-------- RECORDED INFORMATION

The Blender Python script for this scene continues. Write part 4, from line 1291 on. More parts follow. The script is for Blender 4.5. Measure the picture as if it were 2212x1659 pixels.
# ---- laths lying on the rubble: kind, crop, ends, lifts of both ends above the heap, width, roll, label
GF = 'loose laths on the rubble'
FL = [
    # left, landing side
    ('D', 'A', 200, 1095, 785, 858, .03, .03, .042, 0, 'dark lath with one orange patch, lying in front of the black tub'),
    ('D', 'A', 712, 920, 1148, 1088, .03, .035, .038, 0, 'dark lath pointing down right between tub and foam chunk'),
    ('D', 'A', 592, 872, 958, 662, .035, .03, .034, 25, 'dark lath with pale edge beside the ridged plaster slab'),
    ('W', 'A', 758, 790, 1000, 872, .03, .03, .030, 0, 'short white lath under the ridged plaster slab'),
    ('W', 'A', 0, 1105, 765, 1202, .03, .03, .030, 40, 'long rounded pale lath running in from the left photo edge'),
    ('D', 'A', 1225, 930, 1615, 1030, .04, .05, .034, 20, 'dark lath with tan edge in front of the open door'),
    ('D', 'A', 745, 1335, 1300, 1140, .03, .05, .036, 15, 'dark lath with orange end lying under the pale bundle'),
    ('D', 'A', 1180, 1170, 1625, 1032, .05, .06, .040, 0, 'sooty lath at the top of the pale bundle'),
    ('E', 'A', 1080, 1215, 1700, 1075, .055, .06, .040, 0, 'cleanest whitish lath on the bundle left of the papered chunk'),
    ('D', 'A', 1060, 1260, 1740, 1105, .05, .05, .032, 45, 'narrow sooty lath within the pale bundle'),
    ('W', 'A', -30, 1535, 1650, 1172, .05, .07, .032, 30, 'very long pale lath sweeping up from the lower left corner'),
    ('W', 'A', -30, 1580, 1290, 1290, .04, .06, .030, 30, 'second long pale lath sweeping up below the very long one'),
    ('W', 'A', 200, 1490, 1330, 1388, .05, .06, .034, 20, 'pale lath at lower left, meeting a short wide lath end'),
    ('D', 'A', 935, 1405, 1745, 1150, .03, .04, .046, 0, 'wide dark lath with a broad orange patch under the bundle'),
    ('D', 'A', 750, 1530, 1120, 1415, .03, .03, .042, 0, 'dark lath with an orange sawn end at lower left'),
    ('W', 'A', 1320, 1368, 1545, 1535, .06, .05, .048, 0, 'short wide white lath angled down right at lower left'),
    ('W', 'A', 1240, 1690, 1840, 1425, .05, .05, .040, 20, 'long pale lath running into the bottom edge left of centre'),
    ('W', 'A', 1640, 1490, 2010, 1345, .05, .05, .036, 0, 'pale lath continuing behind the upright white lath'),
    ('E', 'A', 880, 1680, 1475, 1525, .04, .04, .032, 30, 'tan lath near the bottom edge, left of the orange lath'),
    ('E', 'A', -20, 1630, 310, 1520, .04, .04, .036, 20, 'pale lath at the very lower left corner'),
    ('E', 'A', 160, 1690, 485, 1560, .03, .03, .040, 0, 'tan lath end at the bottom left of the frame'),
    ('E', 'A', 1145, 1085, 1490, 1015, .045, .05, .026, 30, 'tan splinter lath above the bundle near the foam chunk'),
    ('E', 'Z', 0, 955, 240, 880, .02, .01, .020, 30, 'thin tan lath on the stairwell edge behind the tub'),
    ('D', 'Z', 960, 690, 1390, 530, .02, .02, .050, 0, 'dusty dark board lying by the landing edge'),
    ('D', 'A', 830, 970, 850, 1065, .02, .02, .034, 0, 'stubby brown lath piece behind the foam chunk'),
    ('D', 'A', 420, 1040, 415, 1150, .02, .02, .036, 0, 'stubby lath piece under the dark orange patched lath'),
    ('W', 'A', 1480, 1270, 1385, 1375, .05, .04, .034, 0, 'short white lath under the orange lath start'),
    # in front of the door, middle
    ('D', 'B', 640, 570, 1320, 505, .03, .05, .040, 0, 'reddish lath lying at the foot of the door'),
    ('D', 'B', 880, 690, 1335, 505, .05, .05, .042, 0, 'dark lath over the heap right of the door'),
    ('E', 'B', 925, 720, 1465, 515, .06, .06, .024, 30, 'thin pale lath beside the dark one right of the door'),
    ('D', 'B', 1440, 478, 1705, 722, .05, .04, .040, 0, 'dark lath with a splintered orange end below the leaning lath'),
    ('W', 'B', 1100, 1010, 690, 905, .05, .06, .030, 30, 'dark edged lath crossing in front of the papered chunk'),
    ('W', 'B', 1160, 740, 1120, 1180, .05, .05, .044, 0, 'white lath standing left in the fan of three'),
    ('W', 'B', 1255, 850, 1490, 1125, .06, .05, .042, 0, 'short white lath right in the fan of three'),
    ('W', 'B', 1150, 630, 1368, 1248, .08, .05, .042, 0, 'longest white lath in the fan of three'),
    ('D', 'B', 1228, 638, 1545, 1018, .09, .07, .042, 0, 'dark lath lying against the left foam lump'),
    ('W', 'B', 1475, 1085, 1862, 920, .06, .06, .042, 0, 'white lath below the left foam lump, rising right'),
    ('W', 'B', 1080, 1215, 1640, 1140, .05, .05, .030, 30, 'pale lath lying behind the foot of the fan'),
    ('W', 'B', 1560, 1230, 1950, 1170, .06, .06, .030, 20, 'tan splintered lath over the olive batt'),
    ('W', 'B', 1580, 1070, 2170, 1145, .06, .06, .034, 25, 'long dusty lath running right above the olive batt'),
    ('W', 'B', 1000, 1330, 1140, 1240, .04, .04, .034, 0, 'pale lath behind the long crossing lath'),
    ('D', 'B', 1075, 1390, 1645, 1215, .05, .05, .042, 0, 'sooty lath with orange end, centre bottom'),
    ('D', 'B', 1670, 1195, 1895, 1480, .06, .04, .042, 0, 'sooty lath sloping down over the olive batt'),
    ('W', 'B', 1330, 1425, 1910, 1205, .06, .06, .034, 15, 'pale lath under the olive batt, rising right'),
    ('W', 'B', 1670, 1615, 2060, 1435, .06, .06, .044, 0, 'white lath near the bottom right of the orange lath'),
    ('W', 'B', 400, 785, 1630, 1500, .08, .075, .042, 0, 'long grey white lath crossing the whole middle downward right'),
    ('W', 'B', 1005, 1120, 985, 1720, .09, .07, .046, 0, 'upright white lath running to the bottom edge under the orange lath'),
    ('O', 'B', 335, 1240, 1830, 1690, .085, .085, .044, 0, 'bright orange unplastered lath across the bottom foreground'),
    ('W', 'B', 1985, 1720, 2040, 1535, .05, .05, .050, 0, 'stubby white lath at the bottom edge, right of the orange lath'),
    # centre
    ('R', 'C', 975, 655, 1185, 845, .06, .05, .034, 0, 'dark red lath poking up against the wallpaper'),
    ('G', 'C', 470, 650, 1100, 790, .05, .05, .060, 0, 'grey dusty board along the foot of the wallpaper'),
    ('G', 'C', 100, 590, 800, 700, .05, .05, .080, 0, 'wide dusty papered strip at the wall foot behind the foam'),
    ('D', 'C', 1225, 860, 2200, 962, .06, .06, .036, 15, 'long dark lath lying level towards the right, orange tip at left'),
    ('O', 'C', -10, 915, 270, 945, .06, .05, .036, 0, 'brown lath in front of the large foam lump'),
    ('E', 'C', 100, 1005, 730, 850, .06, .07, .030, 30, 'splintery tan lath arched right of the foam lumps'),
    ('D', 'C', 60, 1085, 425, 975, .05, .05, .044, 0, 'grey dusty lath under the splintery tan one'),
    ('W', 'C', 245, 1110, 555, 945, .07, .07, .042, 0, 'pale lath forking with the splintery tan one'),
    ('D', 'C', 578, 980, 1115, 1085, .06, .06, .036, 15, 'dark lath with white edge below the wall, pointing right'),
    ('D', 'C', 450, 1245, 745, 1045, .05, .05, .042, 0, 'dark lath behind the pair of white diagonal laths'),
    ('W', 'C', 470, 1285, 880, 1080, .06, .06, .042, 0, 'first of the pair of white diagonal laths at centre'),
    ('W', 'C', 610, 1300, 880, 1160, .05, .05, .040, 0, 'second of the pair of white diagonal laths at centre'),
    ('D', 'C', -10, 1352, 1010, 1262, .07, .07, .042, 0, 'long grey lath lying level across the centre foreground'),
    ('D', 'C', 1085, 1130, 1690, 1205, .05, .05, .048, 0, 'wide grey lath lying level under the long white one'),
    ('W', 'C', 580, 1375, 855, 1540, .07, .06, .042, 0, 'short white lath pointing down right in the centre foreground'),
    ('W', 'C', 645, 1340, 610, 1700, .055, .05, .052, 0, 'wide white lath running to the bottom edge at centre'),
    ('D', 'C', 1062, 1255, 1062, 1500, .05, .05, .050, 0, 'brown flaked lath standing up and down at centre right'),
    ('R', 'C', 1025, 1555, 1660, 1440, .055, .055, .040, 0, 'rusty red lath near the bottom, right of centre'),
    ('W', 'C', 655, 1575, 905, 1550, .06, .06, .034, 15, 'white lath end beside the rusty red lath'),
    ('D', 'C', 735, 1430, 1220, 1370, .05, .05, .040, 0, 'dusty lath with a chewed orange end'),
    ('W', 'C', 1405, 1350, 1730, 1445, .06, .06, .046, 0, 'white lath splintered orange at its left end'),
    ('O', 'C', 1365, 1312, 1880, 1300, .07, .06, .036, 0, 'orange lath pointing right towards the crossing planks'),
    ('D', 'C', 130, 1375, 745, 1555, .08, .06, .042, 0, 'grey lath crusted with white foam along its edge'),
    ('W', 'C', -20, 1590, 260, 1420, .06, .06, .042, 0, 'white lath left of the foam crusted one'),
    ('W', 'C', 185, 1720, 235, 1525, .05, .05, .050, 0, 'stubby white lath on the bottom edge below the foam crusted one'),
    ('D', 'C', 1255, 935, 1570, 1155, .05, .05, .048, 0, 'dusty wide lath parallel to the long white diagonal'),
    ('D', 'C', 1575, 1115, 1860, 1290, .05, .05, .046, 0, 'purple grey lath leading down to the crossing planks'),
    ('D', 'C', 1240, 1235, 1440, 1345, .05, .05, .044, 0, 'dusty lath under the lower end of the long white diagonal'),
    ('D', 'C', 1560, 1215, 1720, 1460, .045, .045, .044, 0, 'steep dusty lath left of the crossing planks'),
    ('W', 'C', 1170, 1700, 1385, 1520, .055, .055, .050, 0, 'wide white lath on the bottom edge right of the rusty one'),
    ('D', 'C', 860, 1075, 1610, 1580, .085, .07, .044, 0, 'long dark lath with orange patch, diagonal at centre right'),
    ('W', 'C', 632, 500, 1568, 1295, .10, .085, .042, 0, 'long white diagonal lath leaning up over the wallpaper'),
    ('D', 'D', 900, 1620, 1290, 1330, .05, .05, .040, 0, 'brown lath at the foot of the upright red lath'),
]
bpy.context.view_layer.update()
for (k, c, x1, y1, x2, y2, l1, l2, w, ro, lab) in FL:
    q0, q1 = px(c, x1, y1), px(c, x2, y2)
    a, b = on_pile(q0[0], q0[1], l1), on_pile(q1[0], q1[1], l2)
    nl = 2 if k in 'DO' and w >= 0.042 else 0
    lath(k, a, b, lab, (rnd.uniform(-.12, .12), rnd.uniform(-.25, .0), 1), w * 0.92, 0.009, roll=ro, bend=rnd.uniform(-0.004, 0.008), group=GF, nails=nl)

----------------

** TASK BRIEF **
Go through the material and copy out every line with "from" in it.

** WRITTEN RESPONSE **
The Blender Python script for this scene continues. Write part 4, from line 1291 on. More parts follow. The script is for Blender 4.5. Measure the picture as if it were 2212x1659 pixels.
    ('W', 'A', 0, 1105, 765, 1202, .03, .03, .030, 40, 'long rounded pale lath running in from the left photo edge'),
    ('W', 'A', -30, 1535, 1650, 1172, .05, .07, .032, 30, 'very long pale lath sweeping up from the lower left corner'),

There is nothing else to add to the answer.